El otro día decidí caminar por el
lecho seco del río Copiapó. Un territorio que a cada paso hacía que en mi
cerebro retumbara la idea de un mundo post apocalíptico que se come a sí mismo,
para reinventarse y mutar.
El que alguna vez fue un valle
pantanoso, verde, lleno de agua subterránea y causes de riachuelos que por
debajo de la tierra movían tanto líquido que en la noche se escuchaba su sonido
en la superficie.
Caminando por el río busco ver de
reojo, a simple vista, qué reliquias quedan de la agricultura copiapina, del
río, del pasado. En el palomar le quitan terreno a la ribera en la medida que
la urbe come terreno a la cuenca del valle.
Cuando chico (onda 1997) mi viejo
tenía un jeep, en ese tiempo salíamos a recorrer los bordes del Río Copiapó.
Los caminos entre las chacras y parcelas cultivadas que en ese momento
subsistían en la ciudad. Era entretenido, ir conversando y yendo rápido.
Chapotear charcas del río.
¿De qué sirve, eso? No sé. Creo
que de nada en términos de usufructar de algo. Solo sirven para que un veinteañero con actitud de resentido y retrógrado escriba un texto una revista,
y al mismo tiempo sonría cuando piensa en esos momentos.
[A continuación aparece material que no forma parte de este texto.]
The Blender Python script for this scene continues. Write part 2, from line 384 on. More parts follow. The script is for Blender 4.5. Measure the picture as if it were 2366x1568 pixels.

Creo que en el inconsciente, pensar
en el río es pensar en vegetación en ripio. El subconsciente piensa en el
peligro de lo colectivo, de lo público, de terreno que es de nadie porque es de
todos. Y el consciente piensa en humor negro, para tirar una pomada encima de
la herida seca que es la muerte del cauce superficial del río.